1988 war ich mit Jac auch schon hier bzw. an einem Strand in der Nähe und einsame Strände gibt es hier zuhauf. Jens und Ralph aus Bremen, die wir im Zug kennengelernt haben, waren mit von der Partie. Mit warmen 1l Faxe-Bierdosen ausgerüstet verbrachten wir die Nacht tanzend ums Lagerfeuer und ich meine meiner Erinnerung zu entnehmen, dass wir dabei ziemlich unbekleidet waren. In einer großen Zeremonie haben wir unsere Schmutzwäsche und wir hatten nur noch solche, auf einen Haufen gelegt und für sauber erklärt. Was viele für unmöglich halten ist trotzdem wahr, die Methode hat gewirkt!
Der Wetterbericht meldet für die nächsten Tage beständigen N- bis NW Wind so um die 15 kn, besser kann es kaum werden. Alles wird verstaut, verzurrt, befestigt, das Deck wird möglichst freigeräumt und dann kann es losgehen. An einem Vormittag lichten wir den Anker, hissen das Passatsegel und ab geht es Richtung Westen. Schlau wie wir sind haben wir den Zeitpunkt so gewählt, dass die Strömunmg mit uns ist. So sausen wir mit bis zu acht kn dahin, quasi Warpgeschwindigkeit.
Ich mache es kurz, die Überfahrt zu den Kanaren ist angenehm, manchmal etwas schaukelig und zum Glück unspektakulär. Immer wieder begleiten uns Delfine und Bonitos. Am letzten Abend haben wir beinahe einen Fisch gefangen, aber dieser blöde Bonito hat es geschafft, sich vom Haken zu befreien. Aber immerhin, ein Fisch war an der Angel, das ist bedeutend mehr als in den letzten Wochen. Um uns die Zeit zu vertreiben ziehen wir uns Hörbücher rein und versuchen regelmäßig zu essen. Die Zeit vergeht dann doch relativ schnell. Beim 5.Sonnenaufgang erkennen wir die Kanarischen Inseln, vor uns liegt La Graciosa unser Etappenziel. Um 7:40 fällt der Anker vor dem Playa Francesa, herrlich geschützt vor Wind und Welle. Hier wollen wir erstmals ein paar Tage bleiben. Erschöpft fallen wir in die Betten und schlafen bis tief in den Nachmittag.

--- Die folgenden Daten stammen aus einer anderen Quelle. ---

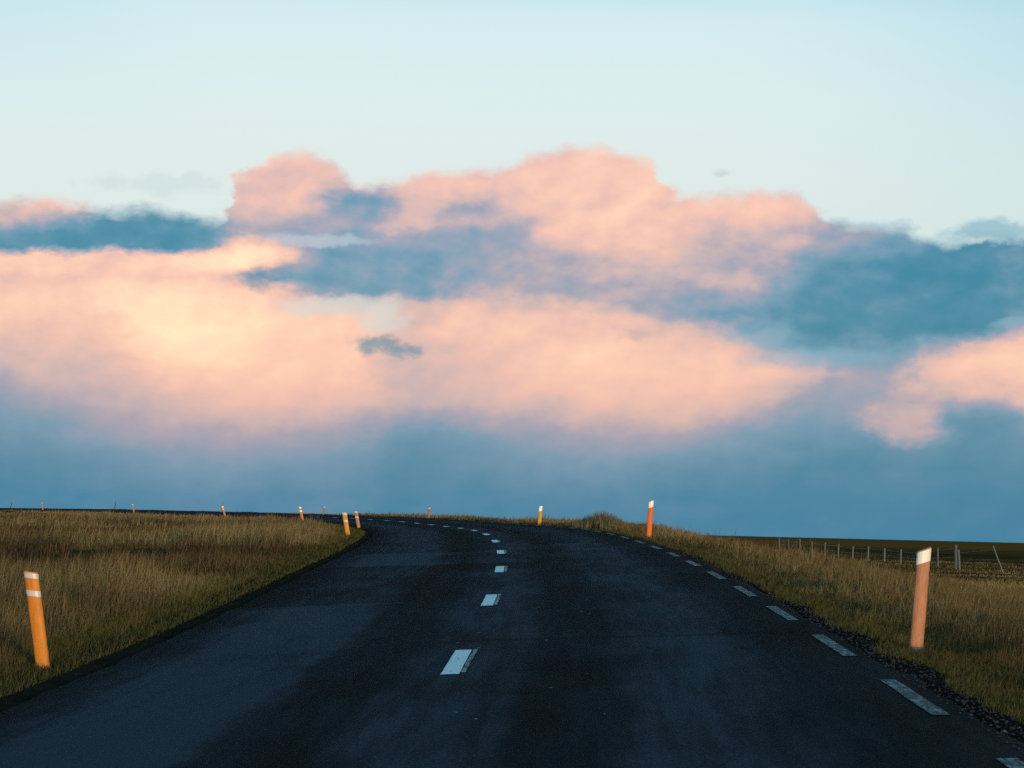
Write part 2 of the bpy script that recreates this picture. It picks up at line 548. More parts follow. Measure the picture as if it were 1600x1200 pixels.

Fazit zu unseren ersten Atlantiktörn:
– Der Wind bliess beständig aus der selben Richtung, mal ein bissl mehr, mal ein bissl weniger. Wenn er weniger bläst kann es durchaus nebelig werden. Richtige Überraschungen gab es keine.
– Der Wetterbericht hat erstaunlich gut gestimmt.
– Die moderne Atlantikwelle ist zwar deutlich angenehmer als die typische Mittelmeerwelle, aber längst nicht so lange wie erhofft. Außerdem kommt die Dünung immer mindestens aus zwei Richtungen.
– Das Passatsegel lässt das Boot rollen und mag wenig Wind nicht so gerne. Kommt dann noch eine ungute Welle dazu fängt es an zu schlagen.
– Sonnenaufgänge sind ja nicht so meines und waren oft im Nebel versteckt, die Sonnenuntergänge sind hingegen atemberaubend
– Der Wasserkocher braucht verdammt viel Strom. Wenn am Morgen die Batterie schon ein wenig erschöpft ist und man den Wasserkocher einschaltet fällt die Spannung kurzfristig gewaltig ab. Das mag der Giovanni (Autopilot) allerdings gar nicht, er fängt dann an aufgeregt zu piepsen und verweigert den Dienst. Dann sollte man nicht in Panik verfallen, sondern den Wasserkocher ausschalten, den Giovanni neu starten und alles ist wieder gut.
– Unsere GYPSEA ist ein verdammt gutes Schiff!